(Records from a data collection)
— start —

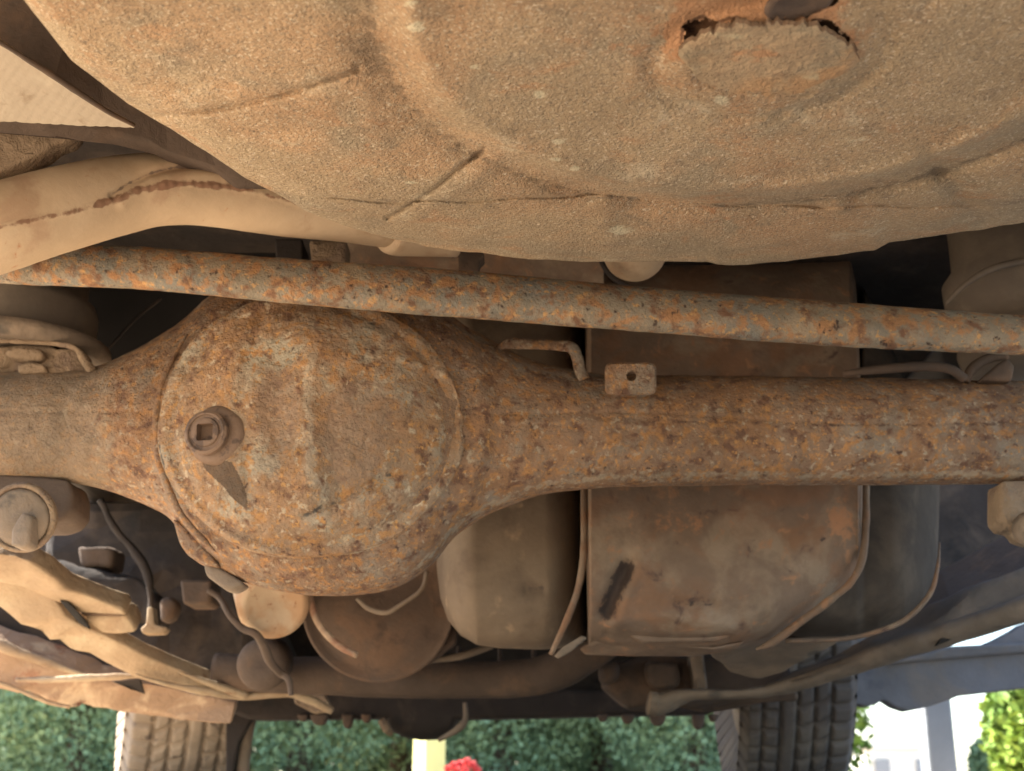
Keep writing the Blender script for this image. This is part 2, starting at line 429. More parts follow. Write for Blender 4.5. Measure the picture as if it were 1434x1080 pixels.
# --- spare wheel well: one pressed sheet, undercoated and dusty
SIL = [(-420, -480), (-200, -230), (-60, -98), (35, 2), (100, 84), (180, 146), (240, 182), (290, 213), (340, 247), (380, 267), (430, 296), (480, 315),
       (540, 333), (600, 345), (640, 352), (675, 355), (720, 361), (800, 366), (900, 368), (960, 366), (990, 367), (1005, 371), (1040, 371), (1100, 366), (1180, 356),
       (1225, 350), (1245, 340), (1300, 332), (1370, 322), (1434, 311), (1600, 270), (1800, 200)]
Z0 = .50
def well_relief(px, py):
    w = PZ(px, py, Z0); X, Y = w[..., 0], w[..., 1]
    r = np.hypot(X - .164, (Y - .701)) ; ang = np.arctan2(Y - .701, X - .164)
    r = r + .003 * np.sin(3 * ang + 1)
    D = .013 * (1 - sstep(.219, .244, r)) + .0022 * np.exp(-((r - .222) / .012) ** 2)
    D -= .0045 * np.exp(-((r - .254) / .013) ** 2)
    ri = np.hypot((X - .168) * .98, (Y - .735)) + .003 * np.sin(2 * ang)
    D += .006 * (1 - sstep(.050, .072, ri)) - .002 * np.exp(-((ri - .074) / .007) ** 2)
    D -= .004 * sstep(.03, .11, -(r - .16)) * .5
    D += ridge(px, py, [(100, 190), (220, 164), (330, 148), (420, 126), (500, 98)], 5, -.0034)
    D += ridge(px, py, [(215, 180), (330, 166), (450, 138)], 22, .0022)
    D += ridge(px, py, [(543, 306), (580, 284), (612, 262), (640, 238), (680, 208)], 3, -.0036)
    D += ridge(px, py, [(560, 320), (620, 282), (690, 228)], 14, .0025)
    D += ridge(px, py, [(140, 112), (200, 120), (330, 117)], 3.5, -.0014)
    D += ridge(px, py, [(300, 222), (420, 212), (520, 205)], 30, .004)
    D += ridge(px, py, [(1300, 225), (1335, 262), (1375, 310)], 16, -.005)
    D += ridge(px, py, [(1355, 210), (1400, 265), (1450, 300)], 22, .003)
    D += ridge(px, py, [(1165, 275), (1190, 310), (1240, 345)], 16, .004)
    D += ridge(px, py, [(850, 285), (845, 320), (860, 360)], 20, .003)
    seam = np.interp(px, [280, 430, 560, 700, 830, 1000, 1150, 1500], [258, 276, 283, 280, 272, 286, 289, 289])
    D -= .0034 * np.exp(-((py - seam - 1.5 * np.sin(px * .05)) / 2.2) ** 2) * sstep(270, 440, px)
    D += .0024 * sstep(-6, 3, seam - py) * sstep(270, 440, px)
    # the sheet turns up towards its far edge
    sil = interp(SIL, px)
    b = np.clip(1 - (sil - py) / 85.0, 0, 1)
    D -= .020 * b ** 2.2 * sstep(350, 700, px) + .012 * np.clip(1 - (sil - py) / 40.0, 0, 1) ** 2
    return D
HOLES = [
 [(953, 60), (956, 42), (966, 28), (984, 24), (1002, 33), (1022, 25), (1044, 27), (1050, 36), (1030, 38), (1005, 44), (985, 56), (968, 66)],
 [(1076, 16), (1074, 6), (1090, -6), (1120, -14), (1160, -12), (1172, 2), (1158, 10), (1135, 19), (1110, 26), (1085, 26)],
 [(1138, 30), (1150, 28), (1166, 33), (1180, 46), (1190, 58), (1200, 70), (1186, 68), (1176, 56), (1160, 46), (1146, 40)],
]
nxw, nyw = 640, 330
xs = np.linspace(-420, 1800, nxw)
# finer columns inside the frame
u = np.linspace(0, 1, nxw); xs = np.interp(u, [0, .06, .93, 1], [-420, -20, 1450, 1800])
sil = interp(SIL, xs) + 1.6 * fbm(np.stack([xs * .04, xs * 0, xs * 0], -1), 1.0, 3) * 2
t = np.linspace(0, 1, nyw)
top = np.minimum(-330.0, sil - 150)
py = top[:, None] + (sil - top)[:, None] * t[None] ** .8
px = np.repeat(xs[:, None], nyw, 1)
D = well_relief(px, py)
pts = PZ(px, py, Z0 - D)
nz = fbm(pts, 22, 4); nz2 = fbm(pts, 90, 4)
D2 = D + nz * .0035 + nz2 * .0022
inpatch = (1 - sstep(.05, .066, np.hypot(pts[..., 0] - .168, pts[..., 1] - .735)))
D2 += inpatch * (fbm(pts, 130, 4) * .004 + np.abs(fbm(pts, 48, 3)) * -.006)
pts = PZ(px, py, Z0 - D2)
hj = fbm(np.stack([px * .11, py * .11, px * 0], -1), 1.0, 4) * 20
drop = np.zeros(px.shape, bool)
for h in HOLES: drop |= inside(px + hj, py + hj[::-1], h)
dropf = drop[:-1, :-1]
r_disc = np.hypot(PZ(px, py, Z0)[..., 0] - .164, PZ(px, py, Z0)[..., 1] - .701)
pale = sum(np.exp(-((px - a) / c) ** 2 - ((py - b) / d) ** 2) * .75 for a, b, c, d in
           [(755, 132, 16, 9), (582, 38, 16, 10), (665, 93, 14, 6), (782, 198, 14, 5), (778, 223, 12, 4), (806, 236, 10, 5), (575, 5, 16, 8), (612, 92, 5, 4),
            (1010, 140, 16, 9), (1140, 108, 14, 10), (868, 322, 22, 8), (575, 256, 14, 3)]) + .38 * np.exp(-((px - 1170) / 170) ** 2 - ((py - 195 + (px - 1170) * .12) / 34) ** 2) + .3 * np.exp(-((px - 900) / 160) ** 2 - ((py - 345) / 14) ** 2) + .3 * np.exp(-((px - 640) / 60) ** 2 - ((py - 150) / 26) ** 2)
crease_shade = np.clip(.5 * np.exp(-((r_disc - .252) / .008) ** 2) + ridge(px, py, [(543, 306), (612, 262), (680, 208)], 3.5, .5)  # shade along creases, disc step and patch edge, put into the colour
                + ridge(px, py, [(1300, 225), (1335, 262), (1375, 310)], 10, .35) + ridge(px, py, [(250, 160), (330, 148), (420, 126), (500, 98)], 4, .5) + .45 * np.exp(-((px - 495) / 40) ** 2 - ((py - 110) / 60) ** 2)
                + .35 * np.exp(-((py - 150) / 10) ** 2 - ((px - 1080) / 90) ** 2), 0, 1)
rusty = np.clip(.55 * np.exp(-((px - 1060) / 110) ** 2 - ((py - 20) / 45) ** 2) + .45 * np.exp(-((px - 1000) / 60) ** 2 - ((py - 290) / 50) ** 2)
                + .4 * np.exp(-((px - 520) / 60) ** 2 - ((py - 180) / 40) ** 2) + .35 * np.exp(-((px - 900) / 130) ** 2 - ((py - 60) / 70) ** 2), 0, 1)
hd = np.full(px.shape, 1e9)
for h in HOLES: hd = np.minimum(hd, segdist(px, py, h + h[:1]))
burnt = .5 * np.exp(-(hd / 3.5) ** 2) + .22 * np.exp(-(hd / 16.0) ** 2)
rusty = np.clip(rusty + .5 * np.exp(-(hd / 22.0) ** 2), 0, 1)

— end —
— start —

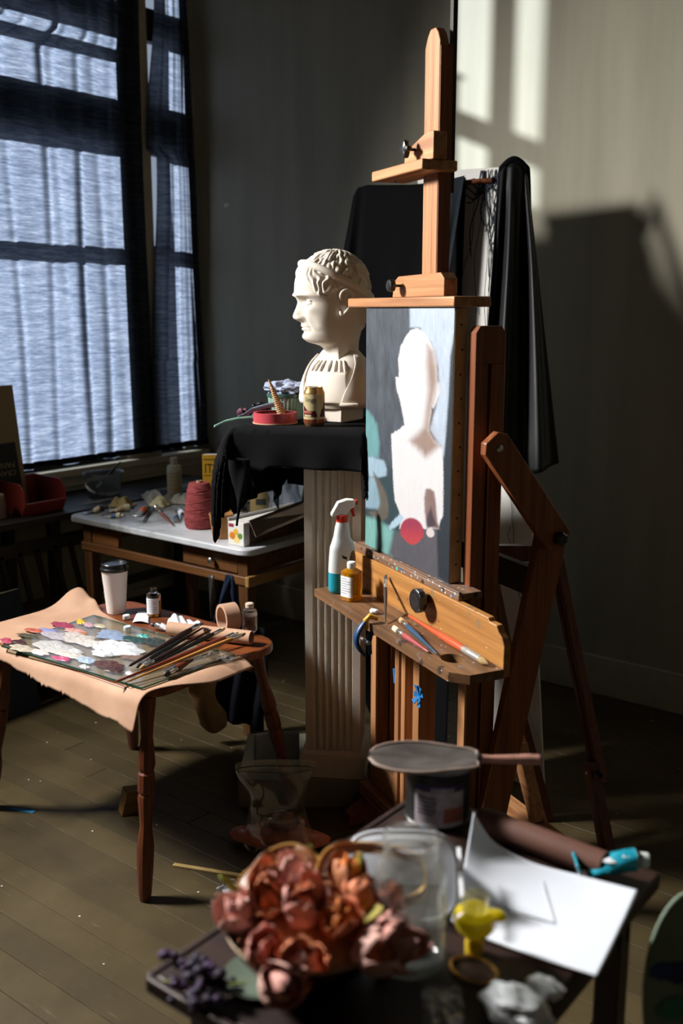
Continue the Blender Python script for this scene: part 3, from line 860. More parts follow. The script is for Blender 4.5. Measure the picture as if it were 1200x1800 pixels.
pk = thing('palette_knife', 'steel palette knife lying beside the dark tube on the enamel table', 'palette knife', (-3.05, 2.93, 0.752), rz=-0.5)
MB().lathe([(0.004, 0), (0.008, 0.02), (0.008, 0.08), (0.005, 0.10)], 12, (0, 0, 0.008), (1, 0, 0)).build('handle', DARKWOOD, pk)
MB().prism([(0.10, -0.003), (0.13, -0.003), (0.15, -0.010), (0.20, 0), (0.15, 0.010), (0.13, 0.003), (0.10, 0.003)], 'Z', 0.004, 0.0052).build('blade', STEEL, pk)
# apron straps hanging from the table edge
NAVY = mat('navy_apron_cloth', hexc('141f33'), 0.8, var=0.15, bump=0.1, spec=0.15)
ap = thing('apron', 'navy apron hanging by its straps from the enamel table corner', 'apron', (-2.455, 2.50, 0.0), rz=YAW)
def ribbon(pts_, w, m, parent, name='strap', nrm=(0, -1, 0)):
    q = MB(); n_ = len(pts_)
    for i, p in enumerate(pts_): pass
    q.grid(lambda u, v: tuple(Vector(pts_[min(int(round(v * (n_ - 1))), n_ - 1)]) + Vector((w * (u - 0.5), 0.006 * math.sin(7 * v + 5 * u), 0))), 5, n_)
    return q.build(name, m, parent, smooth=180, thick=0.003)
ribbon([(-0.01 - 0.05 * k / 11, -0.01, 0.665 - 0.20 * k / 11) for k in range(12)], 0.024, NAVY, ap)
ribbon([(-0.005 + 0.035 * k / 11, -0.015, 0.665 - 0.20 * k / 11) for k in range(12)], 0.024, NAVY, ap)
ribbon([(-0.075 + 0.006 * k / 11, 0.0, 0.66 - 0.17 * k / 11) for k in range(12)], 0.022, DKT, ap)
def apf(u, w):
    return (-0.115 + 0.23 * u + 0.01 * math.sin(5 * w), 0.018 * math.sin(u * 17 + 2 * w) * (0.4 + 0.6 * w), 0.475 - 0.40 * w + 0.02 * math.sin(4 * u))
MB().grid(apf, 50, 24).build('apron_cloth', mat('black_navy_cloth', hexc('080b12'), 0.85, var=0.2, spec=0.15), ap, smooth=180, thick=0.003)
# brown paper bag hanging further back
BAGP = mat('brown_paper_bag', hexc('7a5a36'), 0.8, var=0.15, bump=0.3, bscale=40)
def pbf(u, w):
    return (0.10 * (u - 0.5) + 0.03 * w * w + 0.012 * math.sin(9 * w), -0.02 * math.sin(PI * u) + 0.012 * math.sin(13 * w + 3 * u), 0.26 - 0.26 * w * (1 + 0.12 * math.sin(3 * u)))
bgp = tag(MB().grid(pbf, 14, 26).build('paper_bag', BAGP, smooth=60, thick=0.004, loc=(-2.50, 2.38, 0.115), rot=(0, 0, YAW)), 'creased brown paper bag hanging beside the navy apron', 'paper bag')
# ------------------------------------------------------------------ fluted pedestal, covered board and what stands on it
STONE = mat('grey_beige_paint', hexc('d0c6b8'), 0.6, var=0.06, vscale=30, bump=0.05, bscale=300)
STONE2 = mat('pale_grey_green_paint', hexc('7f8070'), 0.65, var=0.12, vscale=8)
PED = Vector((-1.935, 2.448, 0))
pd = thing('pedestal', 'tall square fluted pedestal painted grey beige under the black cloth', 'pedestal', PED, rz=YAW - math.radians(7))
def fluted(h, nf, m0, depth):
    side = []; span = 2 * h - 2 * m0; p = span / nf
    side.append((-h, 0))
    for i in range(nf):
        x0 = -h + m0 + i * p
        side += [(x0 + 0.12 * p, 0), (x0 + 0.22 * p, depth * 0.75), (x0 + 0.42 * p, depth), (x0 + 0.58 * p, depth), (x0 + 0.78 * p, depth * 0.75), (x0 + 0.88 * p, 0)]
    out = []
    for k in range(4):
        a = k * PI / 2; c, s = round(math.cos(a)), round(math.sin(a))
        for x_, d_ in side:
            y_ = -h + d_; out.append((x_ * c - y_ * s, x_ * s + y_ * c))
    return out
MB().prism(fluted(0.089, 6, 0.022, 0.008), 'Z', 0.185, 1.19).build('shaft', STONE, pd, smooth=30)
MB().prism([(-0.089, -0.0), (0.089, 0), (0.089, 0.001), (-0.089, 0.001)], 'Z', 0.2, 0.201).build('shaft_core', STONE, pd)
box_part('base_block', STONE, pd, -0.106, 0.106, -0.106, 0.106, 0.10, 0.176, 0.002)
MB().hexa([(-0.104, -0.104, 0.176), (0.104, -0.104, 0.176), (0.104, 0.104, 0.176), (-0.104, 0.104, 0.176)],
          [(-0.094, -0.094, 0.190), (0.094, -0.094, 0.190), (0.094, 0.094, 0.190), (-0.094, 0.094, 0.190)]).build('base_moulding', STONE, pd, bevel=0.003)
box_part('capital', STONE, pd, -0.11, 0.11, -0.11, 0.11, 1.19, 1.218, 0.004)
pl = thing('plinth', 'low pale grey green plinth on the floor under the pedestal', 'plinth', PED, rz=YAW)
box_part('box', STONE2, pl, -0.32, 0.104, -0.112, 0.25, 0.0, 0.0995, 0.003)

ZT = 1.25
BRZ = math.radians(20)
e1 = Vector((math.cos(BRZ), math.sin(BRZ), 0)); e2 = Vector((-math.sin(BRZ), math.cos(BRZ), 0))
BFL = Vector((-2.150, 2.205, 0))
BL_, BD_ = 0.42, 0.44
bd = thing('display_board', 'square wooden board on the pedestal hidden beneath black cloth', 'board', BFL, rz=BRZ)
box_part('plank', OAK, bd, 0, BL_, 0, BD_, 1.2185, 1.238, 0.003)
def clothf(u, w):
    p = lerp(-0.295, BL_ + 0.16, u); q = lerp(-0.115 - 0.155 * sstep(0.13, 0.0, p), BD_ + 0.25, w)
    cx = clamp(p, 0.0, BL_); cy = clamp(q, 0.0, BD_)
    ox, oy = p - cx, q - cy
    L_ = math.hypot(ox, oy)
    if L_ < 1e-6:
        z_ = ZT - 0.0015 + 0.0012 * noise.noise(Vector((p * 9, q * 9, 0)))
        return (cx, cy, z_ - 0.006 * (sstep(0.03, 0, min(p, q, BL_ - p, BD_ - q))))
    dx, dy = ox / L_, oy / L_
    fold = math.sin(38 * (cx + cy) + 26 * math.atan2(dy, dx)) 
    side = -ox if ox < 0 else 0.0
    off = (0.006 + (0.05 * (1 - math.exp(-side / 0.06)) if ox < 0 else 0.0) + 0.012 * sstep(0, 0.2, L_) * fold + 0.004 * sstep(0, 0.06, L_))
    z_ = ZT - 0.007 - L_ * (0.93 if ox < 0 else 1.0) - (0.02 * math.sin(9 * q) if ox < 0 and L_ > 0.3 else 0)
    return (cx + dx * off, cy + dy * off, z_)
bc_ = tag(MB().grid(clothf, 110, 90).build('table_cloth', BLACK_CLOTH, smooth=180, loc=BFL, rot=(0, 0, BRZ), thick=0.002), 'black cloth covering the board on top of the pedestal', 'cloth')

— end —
— start —

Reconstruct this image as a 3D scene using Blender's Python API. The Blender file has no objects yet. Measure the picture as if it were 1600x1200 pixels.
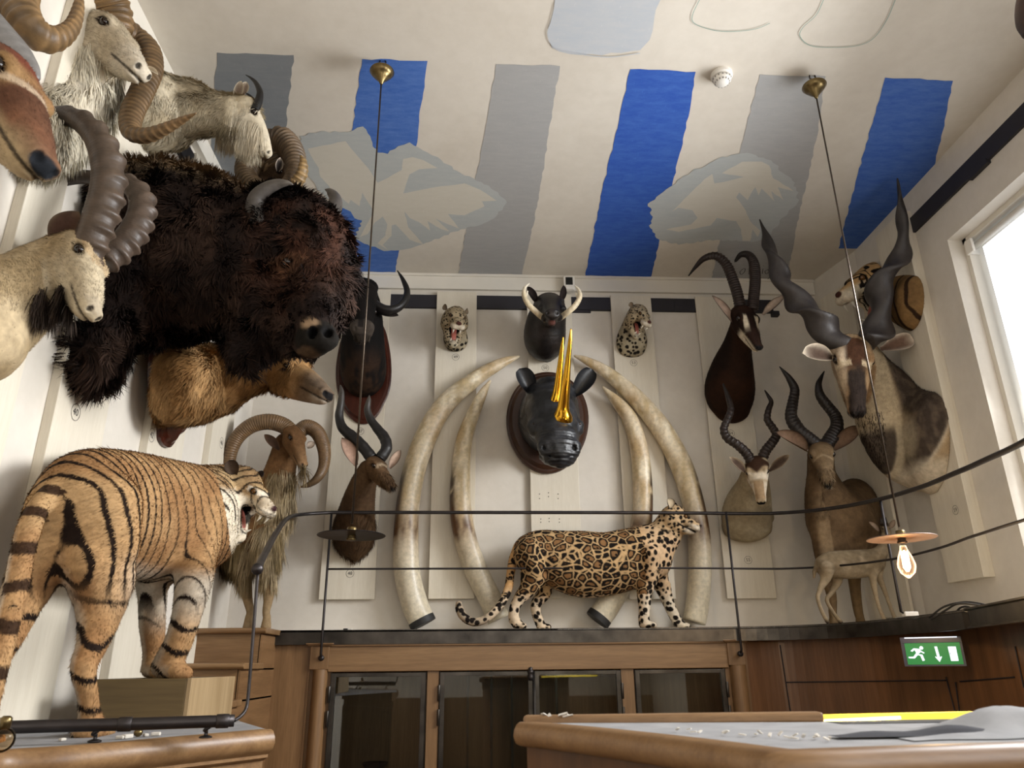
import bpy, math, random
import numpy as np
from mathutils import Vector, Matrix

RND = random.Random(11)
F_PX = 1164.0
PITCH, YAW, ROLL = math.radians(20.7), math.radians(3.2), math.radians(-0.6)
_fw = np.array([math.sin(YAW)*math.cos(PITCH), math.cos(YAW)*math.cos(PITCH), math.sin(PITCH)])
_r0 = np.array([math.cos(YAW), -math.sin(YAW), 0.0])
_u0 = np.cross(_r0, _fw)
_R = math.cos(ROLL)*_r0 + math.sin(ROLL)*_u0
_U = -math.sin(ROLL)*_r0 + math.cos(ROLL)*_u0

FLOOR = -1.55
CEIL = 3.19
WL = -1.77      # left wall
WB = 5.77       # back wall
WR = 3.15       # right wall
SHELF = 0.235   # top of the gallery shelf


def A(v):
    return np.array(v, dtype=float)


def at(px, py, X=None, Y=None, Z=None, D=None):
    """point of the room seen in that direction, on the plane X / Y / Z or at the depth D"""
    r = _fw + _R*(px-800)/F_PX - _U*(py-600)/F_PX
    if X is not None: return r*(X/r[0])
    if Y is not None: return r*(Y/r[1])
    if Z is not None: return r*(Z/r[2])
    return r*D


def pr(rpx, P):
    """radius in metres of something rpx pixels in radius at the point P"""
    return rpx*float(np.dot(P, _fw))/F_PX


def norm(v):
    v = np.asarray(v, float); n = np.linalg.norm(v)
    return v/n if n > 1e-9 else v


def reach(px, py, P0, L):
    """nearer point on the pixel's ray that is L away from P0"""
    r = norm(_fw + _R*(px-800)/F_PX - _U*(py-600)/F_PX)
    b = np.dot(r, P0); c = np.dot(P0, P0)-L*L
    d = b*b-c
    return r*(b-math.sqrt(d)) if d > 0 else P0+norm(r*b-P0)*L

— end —

DIRECTION
Copy each line from the data above that includes "More".

SOLUTION FOR THIS EXERCISE
Keep writing the Blender script for this image. This is part 2, starting at line 429. More parts follow. Write for Blender 4.5. Measure the picture as if it were 1434x1080 pixels.
Continue the Blender Python script for this scene: part 3, from line 860. More parts follow. The script is for Blender 4.5. Measure the picture as if it were 1200x1800 pixels.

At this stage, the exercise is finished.